▸ Directions for this task
Retype each line of the listing below, from the first through the one holding "struct('ceiling', bm, M_roof)", with no other lines.

# start of Recorded information

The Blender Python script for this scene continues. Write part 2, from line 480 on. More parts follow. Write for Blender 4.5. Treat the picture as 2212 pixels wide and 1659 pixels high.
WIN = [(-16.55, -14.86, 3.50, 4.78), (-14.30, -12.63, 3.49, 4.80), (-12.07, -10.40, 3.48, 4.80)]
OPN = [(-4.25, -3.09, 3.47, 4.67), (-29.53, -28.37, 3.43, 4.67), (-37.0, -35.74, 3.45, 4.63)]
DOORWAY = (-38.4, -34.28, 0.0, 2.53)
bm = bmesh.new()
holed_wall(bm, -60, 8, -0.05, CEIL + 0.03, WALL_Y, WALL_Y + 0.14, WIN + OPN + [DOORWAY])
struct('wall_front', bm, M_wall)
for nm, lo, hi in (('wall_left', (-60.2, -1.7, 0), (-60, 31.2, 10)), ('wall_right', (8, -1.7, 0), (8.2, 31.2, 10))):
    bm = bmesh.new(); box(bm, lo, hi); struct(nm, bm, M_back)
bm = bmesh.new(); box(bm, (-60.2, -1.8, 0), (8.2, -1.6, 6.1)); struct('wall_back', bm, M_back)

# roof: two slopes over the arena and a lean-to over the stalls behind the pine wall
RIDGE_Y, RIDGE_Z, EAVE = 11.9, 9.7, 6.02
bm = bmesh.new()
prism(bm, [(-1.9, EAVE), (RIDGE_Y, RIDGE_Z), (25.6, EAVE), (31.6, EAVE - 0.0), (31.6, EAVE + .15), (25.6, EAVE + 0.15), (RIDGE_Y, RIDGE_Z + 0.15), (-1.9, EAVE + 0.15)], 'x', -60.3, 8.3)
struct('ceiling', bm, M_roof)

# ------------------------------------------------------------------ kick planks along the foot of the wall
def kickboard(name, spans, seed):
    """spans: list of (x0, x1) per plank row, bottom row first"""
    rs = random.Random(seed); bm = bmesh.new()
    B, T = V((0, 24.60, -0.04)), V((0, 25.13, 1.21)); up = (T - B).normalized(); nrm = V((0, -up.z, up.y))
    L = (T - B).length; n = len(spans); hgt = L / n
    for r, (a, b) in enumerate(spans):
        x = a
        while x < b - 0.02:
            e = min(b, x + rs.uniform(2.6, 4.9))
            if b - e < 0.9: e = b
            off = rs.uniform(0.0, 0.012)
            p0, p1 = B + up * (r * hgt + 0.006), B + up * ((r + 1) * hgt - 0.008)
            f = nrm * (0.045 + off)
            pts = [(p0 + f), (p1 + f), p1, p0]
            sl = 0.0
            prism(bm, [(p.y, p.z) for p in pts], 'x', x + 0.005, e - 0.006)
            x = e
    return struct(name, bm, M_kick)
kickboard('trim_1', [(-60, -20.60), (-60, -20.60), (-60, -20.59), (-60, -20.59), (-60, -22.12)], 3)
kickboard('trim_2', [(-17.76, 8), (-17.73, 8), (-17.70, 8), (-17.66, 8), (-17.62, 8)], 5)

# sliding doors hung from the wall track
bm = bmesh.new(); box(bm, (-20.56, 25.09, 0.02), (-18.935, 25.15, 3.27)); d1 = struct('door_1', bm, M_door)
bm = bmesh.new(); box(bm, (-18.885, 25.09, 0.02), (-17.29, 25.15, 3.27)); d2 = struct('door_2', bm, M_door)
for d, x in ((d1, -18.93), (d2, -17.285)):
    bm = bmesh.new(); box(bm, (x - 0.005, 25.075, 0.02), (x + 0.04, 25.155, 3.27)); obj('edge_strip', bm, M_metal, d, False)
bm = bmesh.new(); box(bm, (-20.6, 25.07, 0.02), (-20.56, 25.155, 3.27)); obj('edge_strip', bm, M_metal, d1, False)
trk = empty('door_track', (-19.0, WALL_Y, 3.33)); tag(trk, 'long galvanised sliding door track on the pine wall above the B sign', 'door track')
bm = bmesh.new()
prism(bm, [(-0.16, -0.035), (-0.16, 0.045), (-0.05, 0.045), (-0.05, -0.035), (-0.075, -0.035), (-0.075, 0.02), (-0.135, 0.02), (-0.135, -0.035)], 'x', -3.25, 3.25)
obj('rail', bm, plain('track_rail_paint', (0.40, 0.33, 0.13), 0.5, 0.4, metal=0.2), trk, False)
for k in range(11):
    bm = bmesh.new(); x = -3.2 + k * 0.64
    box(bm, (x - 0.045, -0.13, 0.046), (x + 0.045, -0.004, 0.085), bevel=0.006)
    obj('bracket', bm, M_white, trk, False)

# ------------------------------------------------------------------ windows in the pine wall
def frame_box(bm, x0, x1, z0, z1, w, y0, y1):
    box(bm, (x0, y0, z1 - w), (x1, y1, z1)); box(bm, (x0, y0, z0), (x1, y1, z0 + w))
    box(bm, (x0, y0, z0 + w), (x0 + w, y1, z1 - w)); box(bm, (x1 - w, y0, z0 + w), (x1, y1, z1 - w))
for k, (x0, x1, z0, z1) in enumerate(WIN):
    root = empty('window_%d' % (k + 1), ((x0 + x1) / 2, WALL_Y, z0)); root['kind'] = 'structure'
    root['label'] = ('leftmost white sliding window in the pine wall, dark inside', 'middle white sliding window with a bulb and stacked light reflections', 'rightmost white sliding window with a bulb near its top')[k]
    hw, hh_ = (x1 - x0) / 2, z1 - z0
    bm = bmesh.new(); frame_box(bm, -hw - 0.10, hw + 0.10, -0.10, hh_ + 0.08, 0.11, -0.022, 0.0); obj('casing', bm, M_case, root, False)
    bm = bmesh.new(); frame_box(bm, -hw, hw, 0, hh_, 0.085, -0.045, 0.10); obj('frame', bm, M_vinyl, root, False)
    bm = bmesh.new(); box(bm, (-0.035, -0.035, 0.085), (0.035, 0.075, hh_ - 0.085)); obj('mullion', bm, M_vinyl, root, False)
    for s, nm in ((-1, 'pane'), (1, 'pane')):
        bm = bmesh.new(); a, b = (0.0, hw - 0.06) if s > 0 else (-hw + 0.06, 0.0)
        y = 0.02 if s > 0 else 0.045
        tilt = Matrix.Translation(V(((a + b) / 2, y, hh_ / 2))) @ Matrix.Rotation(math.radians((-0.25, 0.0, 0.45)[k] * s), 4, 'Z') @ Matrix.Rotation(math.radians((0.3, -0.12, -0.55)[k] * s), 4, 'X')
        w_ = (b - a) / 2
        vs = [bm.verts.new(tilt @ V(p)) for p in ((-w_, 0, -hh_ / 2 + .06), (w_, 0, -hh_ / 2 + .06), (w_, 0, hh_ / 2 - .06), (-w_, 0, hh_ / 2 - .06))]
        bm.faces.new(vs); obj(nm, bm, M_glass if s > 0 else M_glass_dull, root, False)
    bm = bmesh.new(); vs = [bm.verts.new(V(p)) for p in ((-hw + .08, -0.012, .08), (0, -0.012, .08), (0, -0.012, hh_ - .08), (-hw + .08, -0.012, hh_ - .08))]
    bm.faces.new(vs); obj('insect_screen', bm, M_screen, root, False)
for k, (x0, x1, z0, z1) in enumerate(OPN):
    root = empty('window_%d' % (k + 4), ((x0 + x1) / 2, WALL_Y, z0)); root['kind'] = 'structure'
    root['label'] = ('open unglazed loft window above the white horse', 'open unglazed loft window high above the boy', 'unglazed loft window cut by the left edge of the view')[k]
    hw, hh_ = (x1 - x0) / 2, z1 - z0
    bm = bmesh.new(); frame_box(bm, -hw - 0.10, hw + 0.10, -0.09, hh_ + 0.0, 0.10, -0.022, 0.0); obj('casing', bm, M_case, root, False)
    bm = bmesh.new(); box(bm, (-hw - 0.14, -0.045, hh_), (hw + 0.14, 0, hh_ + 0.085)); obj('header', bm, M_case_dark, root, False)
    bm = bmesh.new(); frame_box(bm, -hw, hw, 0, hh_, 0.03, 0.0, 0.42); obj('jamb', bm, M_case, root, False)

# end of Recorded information

▸ Correct output
The Blender Python script for this scene continues. Write part 2, from line 480 on. More parts follow. Write for Blender 4.5. Treat the picture as 2212 pixels wide and 1659 pixels high.
WIN = [(-16.55, -14.86, 3.50, 4.78), (-14.30, -12.63, 3.49, 4.80), (-12.07, -10.40, 3.48, 4.80)]
OPN = [(-4.25, -3.09, 3.47, 4.67), (-29.53, -28.37, 3.43, 4.67), (-37.0, -35.74, 3.45, 4.63)]
DOORWAY = (-38.4, -34.28, 0.0, 2.53)
bm = bmesh.new()
holed_wall(bm, -60, 8, -0.05, CEIL + 0.03, WALL_Y, WALL_Y + 0.14, WIN + OPN + [DOORWAY])
struct('wall_front', bm, M_wall)
for nm, lo, hi in (('wall_left', (-60.2, -1.7, 0), (-60, 31.2, 10)), ('wall_right', (8, -1.7, 0), (8.2, 31.2, 10))):
    bm = bmesh.new(); box(bm, lo, hi); struct(nm, bm, M_back)
bm = bmesh.new(); box(bm, (-60.2, -1.8, 0), (8.2, -1.6, 6.1)); struct('wall_back', bm, M_back)

# roof: two slopes over the arena and a lean-to over the stalls behind the pine wall
RIDGE_Y, RIDGE_Z, EAVE = 11.9, 9.7, 6.02
bm = bmesh.new()
prism(bm, [(-1.9, EAVE), (RIDGE_Y, RIDGE_Z), (25.6, EAVE), (31.6, EAVE - 0.0), (31.6, EAVE + .15), (25.6, EAVE + 0.15), (RIDGE_Y, RIDGE_Z + 0.15), (-1.9, EAVE + 0.15)], 'x', -60.3, 8.3)
struct('ceiling', bm, M_roof)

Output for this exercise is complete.